Friday, November 6, 2015

Giant pocket hoop tutorial - Lisa

If you are seeking historical accuracy, quit now.  Giant pocket hoops are NOT a real thing as far as I can tell.  I wanted to make some, so I did.  I started by looking at the pattern in Corsets and Crinolines, but they were far too small for what I planned.  I wasn't sure giant pocket hoops would work.  Holding up a big skirt is typically done with a pannier hoop, but my pocket hoops worked pretty well.  And they pack up small enough to fit in a carryon.  Barely.  Mine are packed away and hard to reach so all numbers are estimates.  Your mileage may vary.

Black muslin - fairly heavy weight, about 3 yards (don't remember, mine are from leftover yardage
3/8 inch flexible PVC plastic tubing - about 10 yards
1 inch twill tape for waist ties and boning channels

Figure out how wide you want each hoop.  You might choose about the distance across the front of your hips for a fairly accurate court gown silhouette.  You will then be about 3 times wider than normal.  Fun!    Diagram shows how I got my measurements.

Hoop width - 20 inches (X to B)
Outside perimeter - approx 47 inches (A to B to C)
Side - approx 10 inches (A to C)
My hoops are about 15 inches tall (1 to 3)

If you want a different width, draw a line the width you want (X to B) and bend some tubing into the curve shape (A to B to C).  This will give you your perimeter.  No math required.

For each hoop:
Cut a rectangle 47" by 35" PLUS seam allowance.  Sew in boning channels with 1 inch twill tape at the bottom (leave a seam allowance below the channel), up about 7 inches, and up another 7 inches.  Sew an angled channel that goes from 2A to 1B to 2C, in between the top two boning channels.  Keep the curve gentle.  This provides support for the other channels.  Leave about 5 inches of sewing open at the top of each channel so you can put in the tubing. There is extra fabric at the top.  Ignore it for now.

Cut a rectangle 10" by 15" plus seam allowance.  Sew it along side A from 1 to 3 and side C from 1 to 3.  Now you can put in your tubes and tack the channels closed.  You can close your hoops at the bottom.  I traced the shape on fabric, cut it out and tacked it to the bottom seam allowance.  If you want to skip that, you can.  I think it adds stability.  If your tubing is too curly, you can straighten it by dipping it in boiling water.  It straightens up beautifully.

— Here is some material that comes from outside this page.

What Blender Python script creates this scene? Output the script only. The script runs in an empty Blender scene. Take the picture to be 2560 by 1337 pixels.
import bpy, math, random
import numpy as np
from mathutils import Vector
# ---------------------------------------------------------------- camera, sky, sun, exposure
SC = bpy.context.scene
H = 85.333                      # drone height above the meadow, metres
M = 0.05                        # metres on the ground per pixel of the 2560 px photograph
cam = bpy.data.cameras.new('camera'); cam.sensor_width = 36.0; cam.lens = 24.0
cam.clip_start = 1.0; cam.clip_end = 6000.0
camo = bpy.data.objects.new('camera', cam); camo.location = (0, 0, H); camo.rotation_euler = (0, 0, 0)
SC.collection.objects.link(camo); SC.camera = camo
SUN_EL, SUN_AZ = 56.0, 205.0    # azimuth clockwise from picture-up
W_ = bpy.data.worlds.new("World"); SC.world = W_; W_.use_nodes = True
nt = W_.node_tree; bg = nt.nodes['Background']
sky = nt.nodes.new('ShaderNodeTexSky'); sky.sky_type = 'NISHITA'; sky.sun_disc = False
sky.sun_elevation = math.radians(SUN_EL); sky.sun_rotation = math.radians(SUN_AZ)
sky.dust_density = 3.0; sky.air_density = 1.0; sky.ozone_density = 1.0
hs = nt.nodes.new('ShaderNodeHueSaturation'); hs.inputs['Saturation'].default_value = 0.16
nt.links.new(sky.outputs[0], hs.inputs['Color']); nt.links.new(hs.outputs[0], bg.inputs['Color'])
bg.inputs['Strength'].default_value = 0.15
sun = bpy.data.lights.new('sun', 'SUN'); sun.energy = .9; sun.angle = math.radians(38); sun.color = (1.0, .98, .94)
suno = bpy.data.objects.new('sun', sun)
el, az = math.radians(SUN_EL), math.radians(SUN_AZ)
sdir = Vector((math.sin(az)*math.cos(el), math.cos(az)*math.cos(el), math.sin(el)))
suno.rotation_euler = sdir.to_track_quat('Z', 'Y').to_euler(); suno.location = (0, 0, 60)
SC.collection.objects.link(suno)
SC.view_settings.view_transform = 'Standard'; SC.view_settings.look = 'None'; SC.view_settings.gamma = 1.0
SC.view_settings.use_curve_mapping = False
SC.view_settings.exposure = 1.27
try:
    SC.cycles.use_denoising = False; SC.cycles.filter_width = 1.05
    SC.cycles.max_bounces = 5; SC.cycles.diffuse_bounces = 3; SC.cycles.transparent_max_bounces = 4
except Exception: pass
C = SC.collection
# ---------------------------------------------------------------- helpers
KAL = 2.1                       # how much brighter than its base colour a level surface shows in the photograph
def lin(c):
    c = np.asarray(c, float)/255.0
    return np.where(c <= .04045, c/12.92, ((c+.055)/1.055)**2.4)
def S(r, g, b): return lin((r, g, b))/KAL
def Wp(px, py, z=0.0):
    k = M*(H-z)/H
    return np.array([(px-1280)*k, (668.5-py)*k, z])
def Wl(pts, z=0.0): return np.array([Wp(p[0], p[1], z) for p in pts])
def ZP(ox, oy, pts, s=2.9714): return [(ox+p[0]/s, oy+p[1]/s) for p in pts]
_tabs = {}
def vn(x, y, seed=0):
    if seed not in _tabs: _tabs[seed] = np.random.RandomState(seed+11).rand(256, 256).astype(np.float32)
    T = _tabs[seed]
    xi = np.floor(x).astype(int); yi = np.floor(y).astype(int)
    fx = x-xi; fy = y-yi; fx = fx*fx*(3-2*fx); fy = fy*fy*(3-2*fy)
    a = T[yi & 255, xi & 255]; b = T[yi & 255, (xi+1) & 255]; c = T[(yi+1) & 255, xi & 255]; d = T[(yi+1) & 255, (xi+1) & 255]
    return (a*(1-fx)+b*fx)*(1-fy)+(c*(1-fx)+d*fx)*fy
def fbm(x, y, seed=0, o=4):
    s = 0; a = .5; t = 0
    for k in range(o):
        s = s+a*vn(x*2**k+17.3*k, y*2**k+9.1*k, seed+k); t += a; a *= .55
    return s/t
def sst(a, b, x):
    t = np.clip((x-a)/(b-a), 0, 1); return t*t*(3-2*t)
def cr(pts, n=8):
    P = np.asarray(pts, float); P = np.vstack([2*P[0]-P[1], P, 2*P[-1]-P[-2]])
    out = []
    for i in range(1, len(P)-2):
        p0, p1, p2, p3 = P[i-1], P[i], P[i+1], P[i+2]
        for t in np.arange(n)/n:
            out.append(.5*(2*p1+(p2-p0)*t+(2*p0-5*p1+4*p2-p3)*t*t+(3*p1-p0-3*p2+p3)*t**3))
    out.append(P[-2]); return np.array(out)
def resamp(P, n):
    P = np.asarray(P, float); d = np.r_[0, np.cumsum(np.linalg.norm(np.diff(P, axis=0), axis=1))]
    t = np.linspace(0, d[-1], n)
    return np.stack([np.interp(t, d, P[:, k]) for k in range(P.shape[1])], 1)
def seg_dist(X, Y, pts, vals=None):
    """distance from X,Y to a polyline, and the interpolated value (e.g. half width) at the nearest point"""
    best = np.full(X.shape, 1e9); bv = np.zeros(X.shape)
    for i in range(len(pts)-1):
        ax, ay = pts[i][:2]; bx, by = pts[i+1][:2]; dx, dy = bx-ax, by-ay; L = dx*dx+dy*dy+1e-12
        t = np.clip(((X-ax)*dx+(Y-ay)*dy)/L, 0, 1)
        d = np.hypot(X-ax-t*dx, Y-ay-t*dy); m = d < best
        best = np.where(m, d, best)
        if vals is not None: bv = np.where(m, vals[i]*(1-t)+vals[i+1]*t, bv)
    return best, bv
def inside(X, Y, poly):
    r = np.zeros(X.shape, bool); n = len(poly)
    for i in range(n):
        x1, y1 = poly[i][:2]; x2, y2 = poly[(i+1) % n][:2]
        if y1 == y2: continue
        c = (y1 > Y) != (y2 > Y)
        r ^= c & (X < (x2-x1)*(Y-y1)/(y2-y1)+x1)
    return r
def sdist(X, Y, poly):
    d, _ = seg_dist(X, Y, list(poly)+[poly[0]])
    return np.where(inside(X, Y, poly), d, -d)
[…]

Now for the really technical part (kidding)....  Easiest on a dress form but you can borrow a friend.  Wrap twill tape around the waist and start pinning the extra fabric.  Start at A and C about 4 to 6 inches above your top boning channel.  Pin to the twill tape.  Then start wadding/folding the rest of the top fabric to the twill tape.  Try to get a slightly tighter than 90 degree angle because this will stretch when you put your dress on it.  And it will stay stretched.  There is no right way to do it so don't worry about doing it right.  I made a 'sort of' channel at the waist so my twill tape waist can slide thru it because my waist fluctuates.  Most important is that each hoop is level with the other at the outside edge.  They won't be perfect but get as close as you can.  Trim any extra fabric.  I put twill tape across the back from 2 to 2 that rests against
my backside when I wear them.  I also have ties from 3 to 3 in front.  This keeps them from sliding around while I'm wearing them.  Mine close at the waist with the twill tape.  Tied in a bow.

The top on my hoops required a bit of fiddling to get right.  And then they stretched and I took big tucks.  That part really is an ugly mess.  I hand sewed it because it's easier than trying to get it just right to machine sew.  Despite being a fugly mess, the hoops worked perfectly.  And collapsed on themselves and fit in a small suitcase.